Related: Fox Ups Paul Hanneman, Tomas Jegeus To Run Global Marketing & Distribution
EXCLUSIVE: There’s yet another shake-up inside a major Hollywood studio. I’ve learned that Thursday will be the last day for Chief Marketing Officer Oren Aviv at Twentieth Century Fox even though his contract had another 18 months to go. But movie studio chairman Jim Gianopulos and Aviv agreed Wednesday afternoon that things were not working out. Unlike other studios, 20th separated its Chief Marketing Officer from Chief Creative Officer, the job long held by Tony Sella and a gig Aviv used to have at Disney films. “It’s a funky structure and there’s a reason no other studio is set up that way,” a source tells me tonight. “This isn’t a dramatic exit. Over time it’s been easy to see Oren’s frustration not to be able to make the best possible campaigns.” Aviv was hired in January 2011 as Chief Marketing Officer and also held the title of President of Theatrical Marketing along with 21-year Fox veteran Sella, who took on the additional role of Chief Creative Officer at the same time. Sella is by no means an easy exec to get along with, and at the same time Aviv came into the job with his own baggage. He’d been unemployed for a year and had served as Walt Disney Studios’ solo president of marketing at Disney from 2000 to 2006, then moved up to become president of production until early 2010 when he was fired by the new Rich Ross regime.

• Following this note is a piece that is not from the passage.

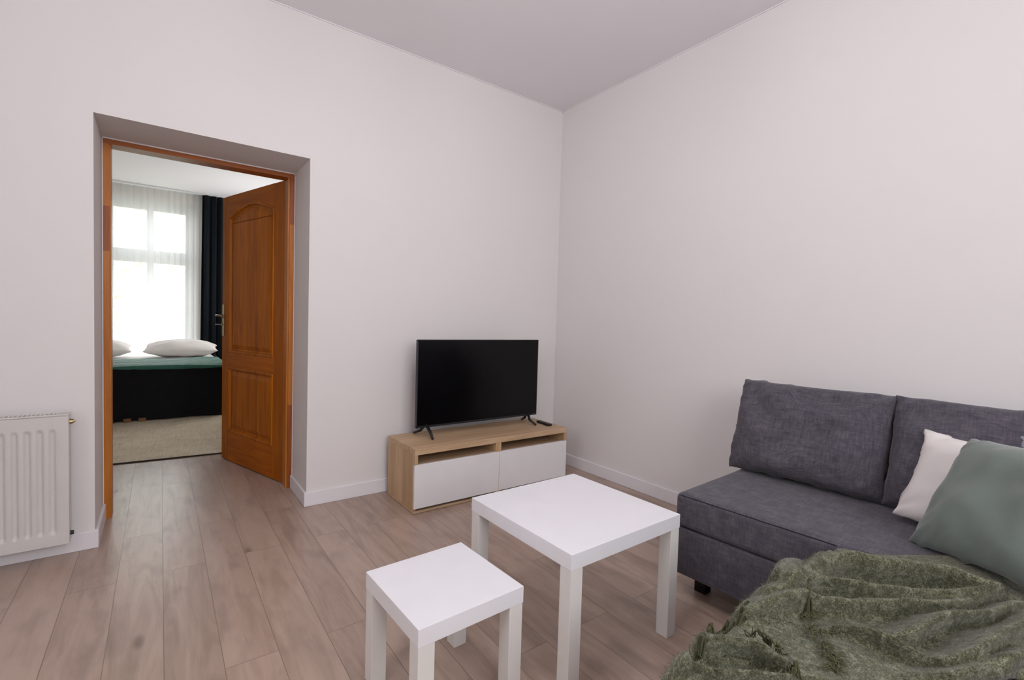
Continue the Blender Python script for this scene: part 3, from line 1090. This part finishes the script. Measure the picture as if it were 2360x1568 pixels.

The teaming of Aviv with Sella at Fox was predicted as difficult from Day One, and the hope was that Aviv could inject more innovation, or at the very least “do things better” inside an ossified department, after what had been several years of more box office misses than hits. Now there’ll be days of debate within the nasty inbred movie marketing community: Who was the real problem: Aviv or Sella? Empty suit vs Played-out vet?
Among the more successful marketing campaigns Aviv claimed credit outside Fox were Rio, Ice Age 4, Rise Of The Planet Of The Apes, The Croods, and The Life Of Pi which Aviv once said was “hardest movie I’ve ever had to market” but won four Oscars last season, the most of any motion picture including Best Director for Ang Lee. This is now the 4th Hollywood movie studio to roil in its top executive ranks starting this summer: Warner Bros Pictures, Universal Pictures, and Sony Pictures. (Parent company News Corp already exited 20th’s film studio co-Chairman Tom Rothman a year ago.) Aviv is now the 3rd top movie marketing executive to be exited since August (after Sony’s Marc Weinstock and Relativity’s Terry Curtin). This year domestic box office has disappointed many major studios despite what the stats show. So once Summer 2013 whimpered to a close for so many underperforming originals, many Hollywood moguls and their bosses were not happy with results. Someone always gets the blame and marketing is easier to blame than themselves. “It’s a reflex. But an expected reflex,” as one exec told me about the finger-pointing. “But then this is the business we’ve chosen.” (Nikki Finke is currently on vacation.)